マルグリュー・ミラーは、1955年8月、米国ミシシッピー州生まれ、2013年5月に脳卒中にて急逝。57歳だった。彼のピアノは、ラムゼイ・ルイス、そしてオスカー・ピーターソンの影響を受け、ダイナミックでスインギーな演奏と疾走感のある指回し、堅実かつ成熟した、ハード・バッパーなピアノ。フレーズはファンキーで流麗で力感溢れ、繊細な表現にも優れた、オールマイティーなパフォーマンスが特徴。

Mulgrew Miller『Solo in Barcelona』(写真左)。2004年2月2日、スペインのバルセロナでの録音。ちなみにパーソネルは、Mulgrew Miller (p) のみ。マルグリュー・ミラーのソロ・ピアノ盤である。ミラーのピアノの個性が如実に判る、優れた内容の未発表ソロ・ピアノ盤である。

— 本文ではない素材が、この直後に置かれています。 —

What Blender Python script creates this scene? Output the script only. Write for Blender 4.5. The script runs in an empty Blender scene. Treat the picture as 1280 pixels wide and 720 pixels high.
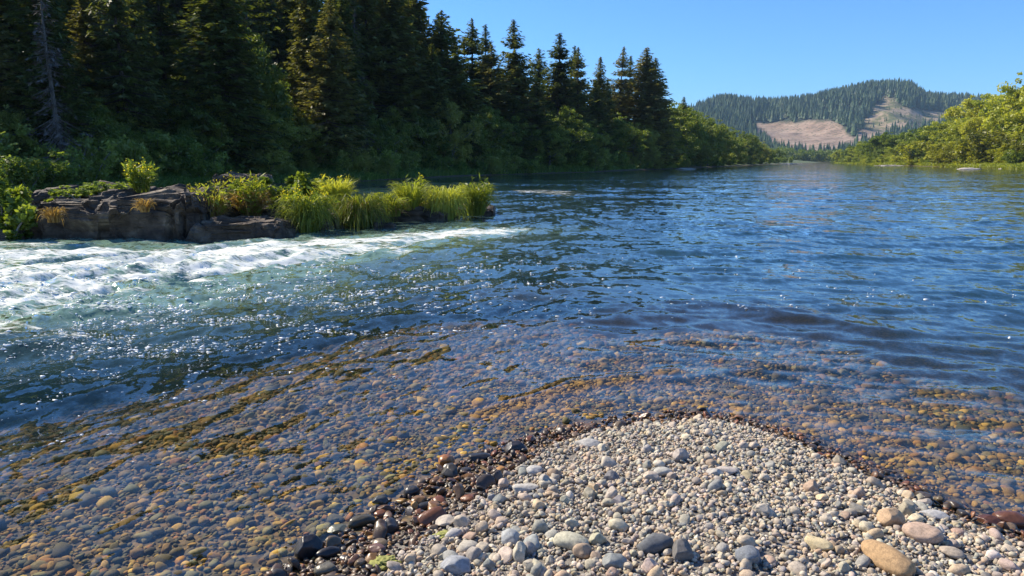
import bpy, math, random
import numpy as np
from mathutils import Vector, Matrix

# ------------------------------------------------------------------ camera, sky, sun, exposure
SC = bpy.context.scene
COL = SC.collection
R = math.radians
CAM_Z = 1.75
FPX = 931.0                      # focal length in pixels of a 1280 wide frame
HORIZON = 201.5
PITCH = math.atan((360 - HORIZON) / FPX)
cam = bpy.data.cameras.new("camera")
cam.sensor_width = 36.0
cam.lens = FPX / 1280 * 36.0
cam.clip_start = 0.1
cam.clip_end = 20000
camo = bpy.data.objects.new("camera", cam)
camo.location = (0, 0, CAM_Z)
camo.rotation_euler = (math.pi / 2 - PITCH, 0, 0)
COL.objects.link(camo)
SC.camera = camo

SUN_AZ = -59.0                   # degrees from straight ahead, negative = towards the left
SUN_EL = 40.0
w = bpy.data.worlds.new("World")
SC.world = w
w.use_nodes = True
nt = w.node_tree
nt.nodes.clear()
sky = nt.nodes.new("ShaderNodeTexSky")
sky.sky_type = 'NISHITA'
sky.sun_disc = False
sky.sun_elevation = R(SUN_EL)
sky.sun_rotation = R(SUN_AZ)
sky.altitude = 300
sky.air_density = 1.0
sky.dust_density = 0.1
sky.ozone_density = 4.0
bg = nt.nodes.new("ShaderNodeBackground")
bg.inputs[1].default_value = 0.092
wo = nt.nodes.new("ShaderNodeOutputWorld")
tintn = nt.nodes.new("ShaderNodeMix")
tintn.data_type = 'RGBA'
tintn.blend_type = 'MULTIPLY'
tintn.inputs[0].default_value = 1.0
tintn.inputs[7].default_value = (0.48, 0.82, 1.20, 1)     # a very clear, deep blue late summer sky
nt.links.new(sky.outputs[0], tintn.inputs[6])
nt.links.new(tintn.outputs[2], bg.inputs[0])
nt.links.new(bg.outputs[0], wo.inputs[0])

sl = bpy.data.lights.new("sun", 'SUN')
sl.energy = 4.6
sl.angle = R(0.53)
sl.color = (1.0, 0.89, 0.72)
so = bpy.data.objects.new("sun", sl)
az, el = R(SUN_AZ), R(SUN_EL)
sdir = Vector((math.sin(az) * math.cos(el), math.cos(az) * math.cos(el), math.sin(el)))
so.rotation_euler = sdir.to_track_quat('Z', 'Y').to_euler()
so.location = (-60, 40, 60)
COL.objects.link(so)

SC.view_settings.view_transform = 'Standard'
SC.view_settings.look = 'None'
SC.view_settings.exposure = 0.85
SC.view_settings.gamma = 1.0
SC.cycles.max_bounces = 6
SC.cycles.diffuse_bounces = 3
SC.cycles.glossy_bounces = 3
SC.cycles.transmission_bounces = 3
SC.cycles.transparent_max_bounces = 8

# ------------------------------------------------------------------ helpers
rng = np.random.default_rng(7)
random.seed(7)


def at(px, py, z=0.0):
    """ground point seen at a pixel of the 1280x720 photograph, on the level z"""
    cx, cy = (px - 640) / FPX, -(py - 360) / FPX
    cp, sp = math.cos(PITCH), math.sin(PITCH)
    d = np.array([cx, cp + cy * sp, -sp + cy * cp])
    t = (z - CAM_Z) / d[2]
    return np.array([d[0] * t, d[1] * t])


def ray_xy(px, dist):
    """x, y at forward distance dist in the vertical plane through a column near the horizon"""
    return np.array([(px - 640) / FPX * math.cos(PITCH) * dist, dist])


def z_at(py, dist):
    """height seen at row py (near the horizon) at forward distance dist"""
    return CAM_Z + math.tan(math.atan((360 - py) / FPX) - PITCH) * dist


def pix(x, y, z):
    """arrays of world points -> photo pixels"""
    cp, sp = math.cos(PITCH), math.sin(PITCH)
    f = y * cp - (z - CAM_Z) * sp
    u = y * sp + (z - CAM_Z) * cp
    f = np.where(f < 1e-3, 1e-3, f)
    return 640 + FPX * x / f, 360 - FPX * u / f


def _hash(ix, iy, iz, seed):
    h = (ix.astype(np.int64) * 374761393 + iy.astype(np.int64) * 668265263 + iz.astype(np.int64) * 2147483647 + seed * 974634777) & 0xFFFFFFFF
    h = ((h ^ (h >> 13)) * 1274126177) & 0xFFFFFFFF
    h = ((h ^ (h >> 16)) * 2246822519) & 0xFFFFFFFF
    h = h ^ (h >> 15)
    return (h & 0xFFFFFF) / float(0xFFFFFF)


def noise2(x, y, seed=0):
    ix, iy = np.floor(x), np.floor(y)
    fx, fy = x - ix, y - iy
    zz = np.zeros_like(ix)

    def g(dx, dy):
        a = _hash(ix + dx, iy + dy, zz, seed) * 2 * np.pi
        return np.cos(a) * (fx - dx) + np.sin(a) * (fy - dy)
    ux, uy = fx ** 3 * (fx * (fx * 6 - 15) + 10), fy ** 3 * (fy * (fy * 6 - 15) + 10)
    a = g(0, 0) * (1 - ux) + g(1, 0) * ux
    b = g(0, 1) * (1 - ux) + g(1, 1) * ux
    return (a * (1 - uy) + b * uy) * 1.5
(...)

マルグリュー・ミラーは、1980年代以降のポスト・バップ・シーンにおける最重要ピアニストの一人。1980年半ば以降の「純ジャズ復古」の時代の中では、ウィントン・マルサリス率いる「新伝承派」の括りに入っていたが、ミラーのピアノは、単純な1960年代のモード・ジャズの焼き直し、ステップアップでは無い。彼のオリジナリティーを織り込んだ、ミラー独自のモード・ジャズを自家薬籠中のものにしている。
 

Mulgrew-millersolo-in-barcelona 

 
このライヴ盤は、ミラーにとってはユニークな内容で、モーダルな演奏手法をほとんど使わずに、ハード・バッパーなパフォーマンスをメインに、ソロ・ピアノを弾き回している。ただし、音の重ね方とかフレーズの響きは、ハードバップ時代には全く無いもので、明らかに、ポスト・バップな、21世紀のネオ・ハードバップな響きがする。ファンキーな弾き回しなど、いかにも、ミラー自身がリラックスして楽しんで演奏する様子が伝わってくる。

ディジー・ガレスピーのバップ曲「Tour De Force」から始まり、アントニオ・カルロス・ジョビンのボッサ曲「O Grande Amor」、はたまた、エロール・ガーナーの名曲バラード「Misty」、そして、コール・ポーターの「I Love You」をはじめとする「It Never Entered My Mind」「Milestones」「Woody'n You」「Just Squeeze Me」などの有名スタンダード曲などを、途中、ミラーの自作曲を織り交ぜながら、小粋なアレンジで弾き進めていく。

全く小難しくなく、ジャズの良さ、楽しさがダイレクトに伝わってくるミラーの弾き回し。アレンジ良し、即興演奏の弾き回しが魅力的で、ファンキーな弾き回しなどは聴いていて楽しい。ミラーのピアノの良さが本当に良く判るソロ・ピアノ盤。難しいことを考えず、気軽に聴いてもらいたい、ピアノ・ソロ盤の名盤の1枚だと思います。